[Short problem] Return every line below as is, leaving out the pictures.

========

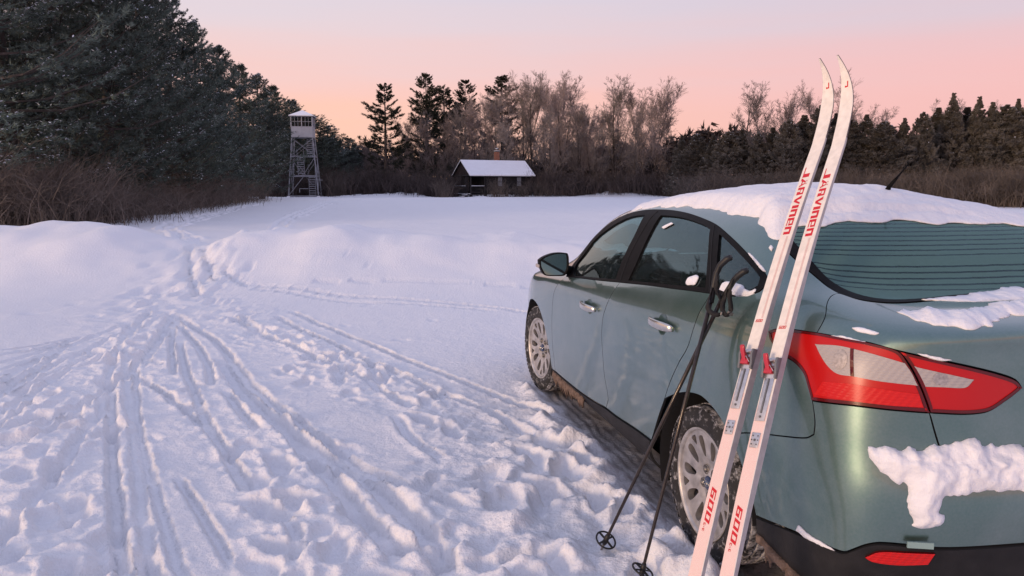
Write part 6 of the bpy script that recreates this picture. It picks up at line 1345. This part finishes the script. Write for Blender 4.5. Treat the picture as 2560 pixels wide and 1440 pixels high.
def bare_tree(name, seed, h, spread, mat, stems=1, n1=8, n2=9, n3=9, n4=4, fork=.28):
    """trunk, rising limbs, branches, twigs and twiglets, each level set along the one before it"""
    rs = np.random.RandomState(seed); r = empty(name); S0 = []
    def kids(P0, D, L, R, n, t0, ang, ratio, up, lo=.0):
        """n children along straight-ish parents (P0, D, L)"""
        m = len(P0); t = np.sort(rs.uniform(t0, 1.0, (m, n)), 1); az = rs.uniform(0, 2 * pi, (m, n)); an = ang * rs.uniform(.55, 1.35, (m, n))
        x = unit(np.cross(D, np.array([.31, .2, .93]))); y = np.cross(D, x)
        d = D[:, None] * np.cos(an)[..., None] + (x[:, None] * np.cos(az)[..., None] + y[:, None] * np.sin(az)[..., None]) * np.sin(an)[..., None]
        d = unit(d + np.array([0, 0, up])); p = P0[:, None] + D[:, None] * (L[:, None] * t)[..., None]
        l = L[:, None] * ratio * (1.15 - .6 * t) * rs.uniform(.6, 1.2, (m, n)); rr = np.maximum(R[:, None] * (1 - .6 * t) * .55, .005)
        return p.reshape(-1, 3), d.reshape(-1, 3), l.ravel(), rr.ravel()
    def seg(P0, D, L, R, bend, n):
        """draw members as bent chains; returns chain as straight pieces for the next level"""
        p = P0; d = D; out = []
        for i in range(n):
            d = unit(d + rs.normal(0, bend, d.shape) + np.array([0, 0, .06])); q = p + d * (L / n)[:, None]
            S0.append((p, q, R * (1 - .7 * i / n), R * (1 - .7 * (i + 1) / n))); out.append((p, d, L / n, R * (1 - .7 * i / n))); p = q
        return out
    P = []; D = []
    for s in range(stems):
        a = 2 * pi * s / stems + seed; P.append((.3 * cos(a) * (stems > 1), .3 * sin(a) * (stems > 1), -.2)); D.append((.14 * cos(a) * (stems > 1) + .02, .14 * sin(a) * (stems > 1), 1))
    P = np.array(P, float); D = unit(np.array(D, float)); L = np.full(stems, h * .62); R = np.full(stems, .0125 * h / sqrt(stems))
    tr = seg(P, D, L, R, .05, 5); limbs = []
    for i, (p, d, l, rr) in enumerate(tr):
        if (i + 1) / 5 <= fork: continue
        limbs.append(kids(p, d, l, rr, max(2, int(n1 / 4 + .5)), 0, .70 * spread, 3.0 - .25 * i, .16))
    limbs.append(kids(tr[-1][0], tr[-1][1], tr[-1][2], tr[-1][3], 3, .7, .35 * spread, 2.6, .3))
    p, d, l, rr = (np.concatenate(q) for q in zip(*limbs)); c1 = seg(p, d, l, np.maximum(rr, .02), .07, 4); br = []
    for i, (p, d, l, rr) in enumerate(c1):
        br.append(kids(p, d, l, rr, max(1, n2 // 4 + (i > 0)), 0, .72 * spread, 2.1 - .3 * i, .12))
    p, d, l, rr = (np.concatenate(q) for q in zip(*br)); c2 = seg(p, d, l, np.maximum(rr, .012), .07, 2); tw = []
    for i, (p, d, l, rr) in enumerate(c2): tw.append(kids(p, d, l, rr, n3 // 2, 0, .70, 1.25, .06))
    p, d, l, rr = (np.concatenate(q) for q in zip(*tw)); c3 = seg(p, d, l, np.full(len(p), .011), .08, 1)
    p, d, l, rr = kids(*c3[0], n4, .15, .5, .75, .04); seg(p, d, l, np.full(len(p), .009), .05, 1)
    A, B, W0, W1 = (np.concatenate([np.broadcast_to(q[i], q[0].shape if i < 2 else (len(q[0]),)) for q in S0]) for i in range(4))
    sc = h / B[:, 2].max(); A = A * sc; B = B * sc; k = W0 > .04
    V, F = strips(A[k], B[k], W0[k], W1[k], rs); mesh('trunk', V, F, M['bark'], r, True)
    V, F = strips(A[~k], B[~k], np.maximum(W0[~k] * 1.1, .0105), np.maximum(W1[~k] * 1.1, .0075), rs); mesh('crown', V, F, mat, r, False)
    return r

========

[Completed task]
Write part 6 of the bpy script that recreates this picture. It picks up at line 1345. This part finishes the script. Write for Blender 4.5. Treat the picture as 2560 pixels wide and 1440 pixels high.
def bare_tree(name, seed, h, spread, mat, stems=1, n1=8, n2=9, n3=9, n4=4, fork=.28):
    """trunk, rising limbs, branches, twigs and twiglets, each level set along the one before it"""
    rs = np.random.RandomState(seed); r = empty(name); S0 = []
    def kids(P0, D, L, R, n, t0, ang, ratio, up, lo=.0):
        """n children along straight-ish parents (P0, D, L)"""
        m = len(P0); t = np.sort(rs.uniform(t0, 1.0, (m, n)), 1); az = rs.uniform(0, 2 * pi, (m, n)); an = ang * rs.uniform(.55, 1.35, (m, n))
        x = unit(np.cross(D, np.array([.31, .2, .93]))); y = np.cross(D, x)
        d = D[:, None] * np.cos(an)[..., None] + (x[:, None] * np.cos(az)[..., None] + y[:, None] * np.sin(az)[..., None]) * np.sin(an)[..., None]
        d = unit(d + np.array([0, 0, up])); p = P0[:, None] + D[:, None] * (L[:, None] * t)[..., None]
        l = L[:, None] * ratio * (1.15 - .6 * t) * rs.uniform(.6, 1.2, (m, n)); rr = np.maximum(R[:, None] * (1 - .6 * t) * .55, .005)
        return p.reshape(-1, 3), d.reshape(-1, 3), l.ravel(), rr.ravel()
    def seg(P0, D, L, R, bend, n):
        """draw members as bent chains; returns chain as straight pieces for the next level"""
        p = P0; d = D; out = []
        for i in range(n):
            d = unit(d + rs.normal(0, bend, d.shape) + np.array([0, 0, .06])); q = p + d * (L / n)[:, None]
            S0.append((p, q, R * (1 - .7 * i / n), R * (1 - .7 * (i + 1) / n))); out.append((p, d, L / n, R * (1 - .7 * i / n))); p = q
        return out
    P = []; D = []
    for s in range(stems):
        a = 2 * pi * s / stems + seed; P.append((.3 * cos(a) * (stems > 1), .3 * sin(a) * (stems > 1), -.2)); D.append((.14 * cos(a) * (stems > 1) + .02, .14 * sin(a) * (stems > 1), 1))
    P = np.array(P, float); D = unit(np.array(D, float)); L = np.full(stems, h * .62); R = np.full(stems, .0125 * h / sqrt(stems))
    tr = seg(P, D, L, R, .05, 5); limbs = []
    for i, (p, d, l, rr) in enumerate(tr):
        if (i + 1) / 5 <= fork: continue
        limbs.append(kids(p, d, l, rr, max(2, int(n1 / 4 + .5)), 0, .70 * spread, 3.0 - .25 * i, .16))
    limbs.append(kids(tr[-1][0], tr[-1][1], tr[-1][2], tr[-1][3], 3, .7, .35 * spread, 2.6, .3))
    p, d, l, rr = (np.concatenate(q) for q in zip(*limbs)); c1 = seg(p, d, l, np.maximum(rr, .02), .07, 4); br = []
    for i, (p, d, l, rr) in enumerate(c1):
        br.append(kids(p, d, l, rr, max(1, n2 // 4 + (i > 0)), 0, .72 * spread, 2.1 - .3 * i, .12))
    p, d, l, rr = (np.concatenate(q) for q in zip(*br)); c2 = seg(p, d, l, np.maximum(rr, .012), .07, 2); tw = []
    for i, (p, d, l, rr) in enumerate(c2): tw.append(kids(p, d, l, rr, n3 // 2, 0, .70, 1.25, .06))
    p, d, l, rr = (np.concatenate(q) for q in zip(*tw)); c3 = seg(p, d, l, np.full(len(p), .011), .08, 1)
    p, d, l, rr = kids(*c3[0], n4, .15, .5, .75, .04); seg(p, d, l, np.full(len(p), .009), .05, 1)
    A, B, W0, W1 = (np.concatenate([np.broadcast_to(q[i], q[0].shape if i < 2 else (len(q[0]),)) for q in S0]) for i in range(4))
    sc = h / B[:, 2].max(); A = A * sc; B = B * sc; k = W0 > .04
    V, F = strips(A[k], B[k], W0[k], W1[k], rs); mesh('trunk', V, F, M['bark'], r, True)
    V, F = strips(A[~k], B[~k], np.maximum(W0[~k] * 1.1, .0105), np.maximum(W1[~k] * 1.1, .0075), rs); mesh('crown', V, F, mat, r, False)
    return r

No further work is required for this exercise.